Laura Miller says here that 

Tolkien himself admitted to a correspondent that Tom is “not an important person—to the narrative,” but then, crucially, he added that Tom does represent “something that I feel important, though I would not be prepared to analyze the feeling precisely. I would not, however, have left him in, if he did not have some kind of function.”

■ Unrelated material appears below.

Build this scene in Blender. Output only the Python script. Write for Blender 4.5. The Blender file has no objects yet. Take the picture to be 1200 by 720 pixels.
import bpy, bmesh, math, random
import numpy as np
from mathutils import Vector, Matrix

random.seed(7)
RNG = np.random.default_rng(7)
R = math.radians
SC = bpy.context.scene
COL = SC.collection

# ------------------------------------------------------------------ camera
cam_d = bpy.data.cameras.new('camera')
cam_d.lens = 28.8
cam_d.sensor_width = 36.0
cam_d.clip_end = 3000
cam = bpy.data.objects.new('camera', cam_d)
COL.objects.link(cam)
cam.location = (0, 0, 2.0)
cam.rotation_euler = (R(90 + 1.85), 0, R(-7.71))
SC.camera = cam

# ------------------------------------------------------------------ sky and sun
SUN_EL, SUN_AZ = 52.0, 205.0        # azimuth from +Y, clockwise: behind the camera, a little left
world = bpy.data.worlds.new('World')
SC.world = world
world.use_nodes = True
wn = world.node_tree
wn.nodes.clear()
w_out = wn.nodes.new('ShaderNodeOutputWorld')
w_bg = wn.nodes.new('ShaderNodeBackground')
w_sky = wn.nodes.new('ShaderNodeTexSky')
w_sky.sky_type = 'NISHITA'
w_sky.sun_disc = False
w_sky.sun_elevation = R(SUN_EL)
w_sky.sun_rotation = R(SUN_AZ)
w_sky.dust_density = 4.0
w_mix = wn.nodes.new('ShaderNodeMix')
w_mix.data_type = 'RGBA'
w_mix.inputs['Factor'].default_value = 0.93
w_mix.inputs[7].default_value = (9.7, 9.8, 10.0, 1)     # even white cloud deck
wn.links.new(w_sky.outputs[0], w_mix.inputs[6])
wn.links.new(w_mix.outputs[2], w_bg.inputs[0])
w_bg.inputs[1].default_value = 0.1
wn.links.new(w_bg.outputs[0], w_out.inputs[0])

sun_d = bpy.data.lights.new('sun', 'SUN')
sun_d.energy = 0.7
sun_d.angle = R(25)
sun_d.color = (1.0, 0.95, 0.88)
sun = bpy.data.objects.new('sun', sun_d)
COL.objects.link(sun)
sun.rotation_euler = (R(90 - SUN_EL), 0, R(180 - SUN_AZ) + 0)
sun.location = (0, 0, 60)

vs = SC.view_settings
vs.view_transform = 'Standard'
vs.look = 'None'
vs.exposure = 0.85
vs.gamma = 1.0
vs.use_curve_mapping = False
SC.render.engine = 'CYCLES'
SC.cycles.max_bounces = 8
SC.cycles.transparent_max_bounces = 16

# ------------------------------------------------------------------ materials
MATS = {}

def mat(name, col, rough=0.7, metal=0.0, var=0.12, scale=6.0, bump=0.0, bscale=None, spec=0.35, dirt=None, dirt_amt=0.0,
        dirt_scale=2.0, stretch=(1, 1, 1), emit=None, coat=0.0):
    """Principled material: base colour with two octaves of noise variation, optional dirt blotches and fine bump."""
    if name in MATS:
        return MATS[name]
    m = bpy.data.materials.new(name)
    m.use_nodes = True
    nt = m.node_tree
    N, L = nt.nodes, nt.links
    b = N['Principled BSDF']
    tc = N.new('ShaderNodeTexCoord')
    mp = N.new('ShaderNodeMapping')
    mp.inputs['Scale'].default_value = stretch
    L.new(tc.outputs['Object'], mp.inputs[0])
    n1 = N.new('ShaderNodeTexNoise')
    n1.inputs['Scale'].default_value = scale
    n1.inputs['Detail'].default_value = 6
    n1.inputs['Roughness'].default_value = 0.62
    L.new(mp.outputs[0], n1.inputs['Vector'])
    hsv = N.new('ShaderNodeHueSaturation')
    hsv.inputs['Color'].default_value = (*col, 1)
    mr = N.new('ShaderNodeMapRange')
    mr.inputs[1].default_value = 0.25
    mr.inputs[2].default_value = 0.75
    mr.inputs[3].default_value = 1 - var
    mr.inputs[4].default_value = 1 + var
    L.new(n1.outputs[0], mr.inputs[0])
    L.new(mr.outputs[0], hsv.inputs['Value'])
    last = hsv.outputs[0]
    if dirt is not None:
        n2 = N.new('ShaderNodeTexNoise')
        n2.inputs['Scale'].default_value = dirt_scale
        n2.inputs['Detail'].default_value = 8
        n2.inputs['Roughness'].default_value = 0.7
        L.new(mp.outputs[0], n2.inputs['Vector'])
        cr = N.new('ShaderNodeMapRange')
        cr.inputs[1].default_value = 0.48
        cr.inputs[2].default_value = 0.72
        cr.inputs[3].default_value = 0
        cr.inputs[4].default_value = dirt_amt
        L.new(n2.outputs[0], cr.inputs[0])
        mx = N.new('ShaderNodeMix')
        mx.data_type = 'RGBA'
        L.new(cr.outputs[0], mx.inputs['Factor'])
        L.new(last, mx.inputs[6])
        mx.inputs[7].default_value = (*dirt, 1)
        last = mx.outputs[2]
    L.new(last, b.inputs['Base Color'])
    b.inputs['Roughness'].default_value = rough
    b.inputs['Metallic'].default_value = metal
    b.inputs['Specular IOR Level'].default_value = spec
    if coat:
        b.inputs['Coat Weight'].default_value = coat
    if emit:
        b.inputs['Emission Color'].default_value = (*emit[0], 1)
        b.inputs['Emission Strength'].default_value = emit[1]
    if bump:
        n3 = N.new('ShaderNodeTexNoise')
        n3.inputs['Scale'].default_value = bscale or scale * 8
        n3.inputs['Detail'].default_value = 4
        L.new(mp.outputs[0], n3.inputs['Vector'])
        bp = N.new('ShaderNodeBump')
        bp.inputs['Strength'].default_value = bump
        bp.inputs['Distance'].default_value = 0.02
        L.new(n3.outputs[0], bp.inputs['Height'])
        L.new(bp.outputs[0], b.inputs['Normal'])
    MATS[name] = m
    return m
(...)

Tolkien resisted explaining Tom … 

Well, not really. If she had kept quoting the letter that she was quoting — a very long April 1954 letter to Naomi Mitchison — we’d have seen: 

I might put it this way. The story is cast in terms of a good side, and a bad side, beauty against ruthless ugliness, tyranny against kingship, moderated freedom with consent against compulsion that has long lost any object save mere power, and so on; but both sides in some degree, conservative or destructive, want a measure of control. but if you have, as it were taken ‘a vow of poverty’, renounced control, and take your delight in things for themselves without reference to yourself, watching, observing, and to some extent knowing, then the question of the rights and wrongs of power and control might become utterly meaningless to you, and the means of power quite valueless. It is a natural pacifist view, which always arises in the mind when there is a war. But the view of Rivendell seems to be that it is an excellent thing to have represented, but that there are in fact things with which it cannot cope; and upon which its existence nonetheless depends. Ultimately only the victory of the West will allow Bombadil to continue, or even to survive. Nothing would be left for him in the world of Sauron. 

Which is a very revealing, very helpful, and very “explanatory” comment. 

The Rings of Power really does sound like a terrible show. I haven’t seen a minute of it.